__Provided records__.
-- Begin --
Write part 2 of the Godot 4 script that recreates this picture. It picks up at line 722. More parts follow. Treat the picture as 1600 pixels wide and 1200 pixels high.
-- End --
-- Begin --
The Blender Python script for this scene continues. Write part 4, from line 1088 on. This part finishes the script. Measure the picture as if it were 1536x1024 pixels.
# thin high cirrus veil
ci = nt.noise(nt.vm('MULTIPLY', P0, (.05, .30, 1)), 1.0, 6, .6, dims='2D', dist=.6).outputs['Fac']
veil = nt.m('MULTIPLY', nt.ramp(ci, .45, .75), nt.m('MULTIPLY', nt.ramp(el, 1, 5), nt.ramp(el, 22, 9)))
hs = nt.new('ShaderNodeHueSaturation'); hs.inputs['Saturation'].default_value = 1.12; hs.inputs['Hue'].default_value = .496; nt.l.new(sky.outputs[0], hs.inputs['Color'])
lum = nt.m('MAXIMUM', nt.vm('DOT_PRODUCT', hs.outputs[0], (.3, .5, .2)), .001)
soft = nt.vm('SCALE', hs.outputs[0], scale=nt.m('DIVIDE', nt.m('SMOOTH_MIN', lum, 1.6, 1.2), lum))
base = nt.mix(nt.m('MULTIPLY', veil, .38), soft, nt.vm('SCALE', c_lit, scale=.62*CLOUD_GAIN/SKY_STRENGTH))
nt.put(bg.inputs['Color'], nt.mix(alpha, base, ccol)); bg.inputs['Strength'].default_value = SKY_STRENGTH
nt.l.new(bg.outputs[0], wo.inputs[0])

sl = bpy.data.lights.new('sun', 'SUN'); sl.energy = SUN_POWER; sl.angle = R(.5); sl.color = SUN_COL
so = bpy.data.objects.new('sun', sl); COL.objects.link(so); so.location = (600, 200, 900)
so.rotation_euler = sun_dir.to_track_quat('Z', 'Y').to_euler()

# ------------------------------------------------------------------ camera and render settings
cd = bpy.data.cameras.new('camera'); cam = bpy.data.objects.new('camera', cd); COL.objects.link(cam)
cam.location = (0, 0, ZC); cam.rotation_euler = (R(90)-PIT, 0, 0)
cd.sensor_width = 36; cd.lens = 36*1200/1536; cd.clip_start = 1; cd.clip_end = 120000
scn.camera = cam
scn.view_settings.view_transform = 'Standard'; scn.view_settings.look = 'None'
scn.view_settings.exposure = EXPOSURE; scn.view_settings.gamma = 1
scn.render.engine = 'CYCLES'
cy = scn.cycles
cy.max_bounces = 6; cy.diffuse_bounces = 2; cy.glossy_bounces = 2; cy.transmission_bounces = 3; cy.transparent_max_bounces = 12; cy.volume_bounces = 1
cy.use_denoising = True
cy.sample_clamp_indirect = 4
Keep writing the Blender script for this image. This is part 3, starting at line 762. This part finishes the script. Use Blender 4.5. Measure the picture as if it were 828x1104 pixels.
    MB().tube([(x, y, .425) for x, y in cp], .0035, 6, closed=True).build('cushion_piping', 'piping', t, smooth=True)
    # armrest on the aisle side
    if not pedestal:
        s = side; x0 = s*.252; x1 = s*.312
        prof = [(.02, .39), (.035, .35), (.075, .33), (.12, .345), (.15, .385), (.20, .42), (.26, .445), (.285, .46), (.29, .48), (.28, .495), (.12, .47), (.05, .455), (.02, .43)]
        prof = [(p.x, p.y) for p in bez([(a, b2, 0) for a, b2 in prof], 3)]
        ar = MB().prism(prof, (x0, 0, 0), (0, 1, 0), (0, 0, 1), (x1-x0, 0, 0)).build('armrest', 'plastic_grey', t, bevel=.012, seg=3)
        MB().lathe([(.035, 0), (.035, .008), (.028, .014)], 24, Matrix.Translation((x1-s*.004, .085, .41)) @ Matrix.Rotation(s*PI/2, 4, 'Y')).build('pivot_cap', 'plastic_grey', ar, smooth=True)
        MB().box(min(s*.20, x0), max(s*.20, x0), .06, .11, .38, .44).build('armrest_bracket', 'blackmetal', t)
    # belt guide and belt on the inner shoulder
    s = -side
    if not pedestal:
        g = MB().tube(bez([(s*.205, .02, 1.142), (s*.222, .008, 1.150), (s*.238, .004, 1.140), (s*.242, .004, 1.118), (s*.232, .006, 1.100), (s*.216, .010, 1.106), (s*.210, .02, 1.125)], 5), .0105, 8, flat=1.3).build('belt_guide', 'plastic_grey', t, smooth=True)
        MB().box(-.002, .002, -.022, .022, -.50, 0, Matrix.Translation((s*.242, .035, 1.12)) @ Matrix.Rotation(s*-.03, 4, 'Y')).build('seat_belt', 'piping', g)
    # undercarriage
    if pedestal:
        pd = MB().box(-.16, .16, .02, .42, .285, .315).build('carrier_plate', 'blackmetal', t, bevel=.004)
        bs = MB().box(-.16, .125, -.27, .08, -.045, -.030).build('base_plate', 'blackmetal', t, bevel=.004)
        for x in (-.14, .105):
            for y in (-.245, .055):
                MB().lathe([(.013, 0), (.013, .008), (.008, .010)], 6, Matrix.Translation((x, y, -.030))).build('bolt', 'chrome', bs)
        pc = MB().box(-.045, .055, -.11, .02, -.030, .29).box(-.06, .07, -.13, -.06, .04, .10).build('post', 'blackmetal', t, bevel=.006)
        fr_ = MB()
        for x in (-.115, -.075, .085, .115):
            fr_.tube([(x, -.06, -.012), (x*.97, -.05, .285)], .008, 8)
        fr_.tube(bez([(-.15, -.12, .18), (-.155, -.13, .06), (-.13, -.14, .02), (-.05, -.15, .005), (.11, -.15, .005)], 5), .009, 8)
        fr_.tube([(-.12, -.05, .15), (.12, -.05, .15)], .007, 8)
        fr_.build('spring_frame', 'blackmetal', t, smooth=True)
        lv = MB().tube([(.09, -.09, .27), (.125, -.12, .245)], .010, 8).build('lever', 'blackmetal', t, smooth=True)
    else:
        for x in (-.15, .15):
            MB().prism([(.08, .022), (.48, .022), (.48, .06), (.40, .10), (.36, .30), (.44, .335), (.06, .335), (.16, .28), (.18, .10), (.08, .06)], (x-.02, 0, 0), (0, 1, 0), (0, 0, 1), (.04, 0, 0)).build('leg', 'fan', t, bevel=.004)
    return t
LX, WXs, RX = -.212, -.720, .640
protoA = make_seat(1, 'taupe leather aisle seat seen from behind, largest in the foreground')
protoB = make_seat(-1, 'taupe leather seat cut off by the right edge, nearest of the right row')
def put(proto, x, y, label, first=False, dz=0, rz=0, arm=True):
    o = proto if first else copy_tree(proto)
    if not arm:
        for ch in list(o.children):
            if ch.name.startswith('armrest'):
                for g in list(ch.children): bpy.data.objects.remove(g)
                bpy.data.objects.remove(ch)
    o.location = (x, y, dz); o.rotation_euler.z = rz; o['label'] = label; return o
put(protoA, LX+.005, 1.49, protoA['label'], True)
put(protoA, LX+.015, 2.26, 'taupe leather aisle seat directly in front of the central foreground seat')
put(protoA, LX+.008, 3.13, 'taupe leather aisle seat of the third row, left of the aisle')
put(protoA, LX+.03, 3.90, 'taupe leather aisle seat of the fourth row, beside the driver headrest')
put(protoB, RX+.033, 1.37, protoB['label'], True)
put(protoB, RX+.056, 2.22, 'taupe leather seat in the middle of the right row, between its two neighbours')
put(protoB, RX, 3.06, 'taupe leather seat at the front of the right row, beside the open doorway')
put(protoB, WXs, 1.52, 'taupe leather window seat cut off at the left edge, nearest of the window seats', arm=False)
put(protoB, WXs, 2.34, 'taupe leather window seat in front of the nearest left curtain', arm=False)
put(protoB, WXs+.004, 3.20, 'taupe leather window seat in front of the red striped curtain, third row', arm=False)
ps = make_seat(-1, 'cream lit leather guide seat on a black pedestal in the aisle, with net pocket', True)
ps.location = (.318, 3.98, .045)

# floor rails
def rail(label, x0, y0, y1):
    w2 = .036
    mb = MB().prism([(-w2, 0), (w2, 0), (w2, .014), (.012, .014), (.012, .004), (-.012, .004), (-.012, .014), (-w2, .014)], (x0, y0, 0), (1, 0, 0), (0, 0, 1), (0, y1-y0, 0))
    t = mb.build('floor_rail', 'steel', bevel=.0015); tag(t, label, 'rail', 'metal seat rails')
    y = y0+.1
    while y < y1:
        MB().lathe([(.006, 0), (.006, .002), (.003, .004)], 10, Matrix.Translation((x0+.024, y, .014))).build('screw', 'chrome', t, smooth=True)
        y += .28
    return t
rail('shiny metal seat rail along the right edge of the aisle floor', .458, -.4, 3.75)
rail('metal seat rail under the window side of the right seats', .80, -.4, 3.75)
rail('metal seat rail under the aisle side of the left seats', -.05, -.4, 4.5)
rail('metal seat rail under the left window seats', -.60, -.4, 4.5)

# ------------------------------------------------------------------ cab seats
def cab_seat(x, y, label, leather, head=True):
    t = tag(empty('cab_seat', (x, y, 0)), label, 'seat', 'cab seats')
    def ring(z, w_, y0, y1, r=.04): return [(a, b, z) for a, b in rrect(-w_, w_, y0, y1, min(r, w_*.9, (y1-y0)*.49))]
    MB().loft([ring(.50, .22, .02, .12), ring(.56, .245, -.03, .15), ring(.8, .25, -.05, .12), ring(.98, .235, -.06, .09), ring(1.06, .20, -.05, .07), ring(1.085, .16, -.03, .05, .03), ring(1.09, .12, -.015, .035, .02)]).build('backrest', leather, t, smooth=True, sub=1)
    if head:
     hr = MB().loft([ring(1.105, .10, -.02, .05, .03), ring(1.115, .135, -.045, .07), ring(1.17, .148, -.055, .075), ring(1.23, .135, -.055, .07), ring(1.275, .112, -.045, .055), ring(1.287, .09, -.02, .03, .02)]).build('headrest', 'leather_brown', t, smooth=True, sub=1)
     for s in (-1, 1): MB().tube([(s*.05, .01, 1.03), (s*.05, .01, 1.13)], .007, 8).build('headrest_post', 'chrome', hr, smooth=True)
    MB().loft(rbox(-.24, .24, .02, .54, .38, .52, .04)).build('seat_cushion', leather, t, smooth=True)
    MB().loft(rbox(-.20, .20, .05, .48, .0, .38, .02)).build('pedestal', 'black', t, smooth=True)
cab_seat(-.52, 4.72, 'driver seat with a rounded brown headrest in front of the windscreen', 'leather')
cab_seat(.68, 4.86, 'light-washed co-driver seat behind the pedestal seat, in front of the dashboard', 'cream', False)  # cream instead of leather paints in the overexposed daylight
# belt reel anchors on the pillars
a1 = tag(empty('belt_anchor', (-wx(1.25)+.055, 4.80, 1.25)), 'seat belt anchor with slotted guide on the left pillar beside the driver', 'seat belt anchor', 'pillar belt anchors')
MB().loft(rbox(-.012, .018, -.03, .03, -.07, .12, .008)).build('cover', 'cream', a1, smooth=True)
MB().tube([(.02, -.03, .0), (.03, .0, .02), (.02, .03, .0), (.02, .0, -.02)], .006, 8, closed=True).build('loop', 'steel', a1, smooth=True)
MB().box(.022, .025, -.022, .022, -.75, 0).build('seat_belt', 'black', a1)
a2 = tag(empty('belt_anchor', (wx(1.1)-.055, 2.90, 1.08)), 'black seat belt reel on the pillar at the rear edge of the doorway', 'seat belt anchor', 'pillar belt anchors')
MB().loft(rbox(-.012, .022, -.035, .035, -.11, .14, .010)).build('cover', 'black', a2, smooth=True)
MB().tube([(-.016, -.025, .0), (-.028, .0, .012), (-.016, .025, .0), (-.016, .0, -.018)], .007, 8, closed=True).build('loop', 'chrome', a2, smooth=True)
-- End --
__Exercise instructions__.
Reproduce verbatim the lines above, from the line with "The Blender Python" through the line with "cy.sample_clamp_indirect = 4".

__Expected answer__.
The Blender Python script for this scene continues. Write part 4, from line 1088 on. This part finishes the script. Measure the picture as if it were 1536x1024 pixels.
# thin high cirrus veil
ci = nt.noise(nt.vm('MULTIPLY', P0, (.05, .30, 1)), 1.0, 6, .6, dims='2D', dist=.6).outputs['Fac']
veil = nt.m('MULTIPLY', nt.ramp(ci, .45, .75), nt.m('MULTIPLY', nt.ramp(el, 1, 5), nt.ramp(el, 22, 9)))
hs = nt.new('ShaderNodeHueSaturation'); hs.inputs['Saturation'].default_value = 1.12; hs.inputs['Hue'].default_value = .496; nt.l.new(sky.outputs[0], hs.inputs['Color'])
lum = nt.m('MAXIMUM', nt.vm('DOT_PRODUCT', hs.outputs[0], (.3, .5, .2)), .001)
soft = nt.vm('SCALE', hs.outputs[0], scale=nt.m('DIVIDE', nt.m('SMOOTH_MIN', lum, 1.6, 1.2), lum))
base = nt.mix(nt.m('MULTIPLY', veil, .38), soft, nt.vm('SCALE', c_lit, scale=.62*CLOUD_GAIN/SKY_STRENGTH))
nt.put(bg.inputs['Color'], nt.mix(alpha, base, ccol)); bg.inputs['Strength'].default_value = SKY_STRENGTH
nt.l.new(bg.outputs[0], wo.inputs[0])

sl = bpy.data.lights.new('sun', 'SUN'); sl.energy = SUN_POWER; sl.angle = R(.5); sl.color = SUN_COL
so = bpy.data.objects.new('sun', sl); COL.objects.link(so); so.location = (600, 200, 900)
so.rotation_euler = sun_dir.to_track_quat('Z', 'Y').to_euler()

# ------------------------------------------------------------------ camera and render settings
cd = bpy.data.cameras.new('camera'); cam = bpy.data.objects.new('camera', cd); COL.objects.link(cam)
cam.location = (0, 0, ZC); cam.rotation_euler = (R(90)-PIT, 0, 0)
cd.sensor_width = 36; cd.lens = 36*1200/1536; cd.clip_start = 1; cd.clip_end = 120000
scn.camera = cam
scn.view_settings.view_transform = 'Standard'; scn.view_settings.look = 'None'
scn.view_settings.exposure = EXPOSURE; scn.view_settings.gamma = 1
scn.render.engine = 'CYCLES'
cy = scn.cycles
cy.max_bounces = 6; cy.diffuse_bounces = 2; cy.glossy_bounces = 2; cy.transmission_bounces = 3; cy.transparent_max_bounces = 12; cy.volume_bounces = 1
cy.use_denoising = True
cy.sample_clamp_indirect = 4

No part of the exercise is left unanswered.